Al recibir en 1968 el Premio Nobel, para el que mucho colaboraron las espléndidas traducciones al inglés de Edward Seidensticker, Kawabata invocó el bello Japón, el Japón estético que desde el siglo XIX intriga a Occidente. Un Japón tradicional, «que se ha ido», pero que él encontraba en espacios naturales alejados de lo urbano o en los lugares donde se cumplían los viejos ritos: «el otro mundo» ajeno a la cotidianeidad, donde hay una regresión a lo maternal al dejarse dominar el hombre por el sentimiento de amae (tomar provecho de la benignidad de otro, mostrarse como un niño consentido). Aquí, la casita del jardín, donde se practica la ceremonia del té, espacio preservado donde los tazones se cargan de una emotividad que desafía el tiempo y en el cual el rito convoca a un Eros que se vierte en cada gesto, contaminando a sucesivas generaciones de amantes. Pero la experiencia espiritual y estética se convierte, en manos de Chikako, en un ejercicio de la perversión, en un momento de gran tensión, en una exhibición de poder, como en el siglo XVII lo hacía Toyotomi Hideyoshi, el jefe militar, al desplegar los objetos ceremoniales de sus predecesores.

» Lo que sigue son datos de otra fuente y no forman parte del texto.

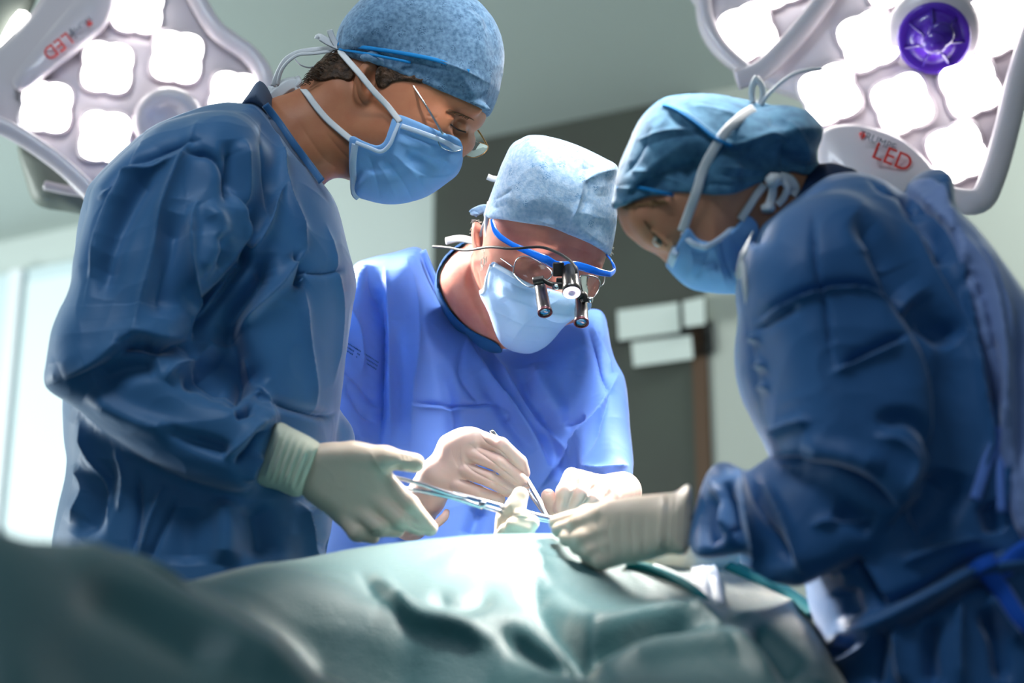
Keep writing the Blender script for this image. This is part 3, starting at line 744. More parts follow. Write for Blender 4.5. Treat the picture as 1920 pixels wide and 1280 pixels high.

Como esas «islas en un mar distante» que le atraían, trabaja Kawabata su estilo elusivo tan influido por su clásico favorito, el Romance de Genji. Para percibirlo en bruma hay que sostener la ilusión de una lengua donde hay un modo para los hombres y otro para las mujeres, con una entonación, desinencias verbales y vocabularios diversos, donde los adjetivos declinan con indicaciones temporales, donde hay infinidad de recursos para expresar la duda, la suposición, lo incompleto. El primer episodio de Mil grullas se publicó en 1949; en 1951 la da por terminada. En un haiku del mes de enero de 1953, prometía:

En el cielo de Año Nuevo

mil grullas vuelan

o así me parece.

Pero la breve historia que inicia entonces, con el mismo protagonista, queda inconclusa.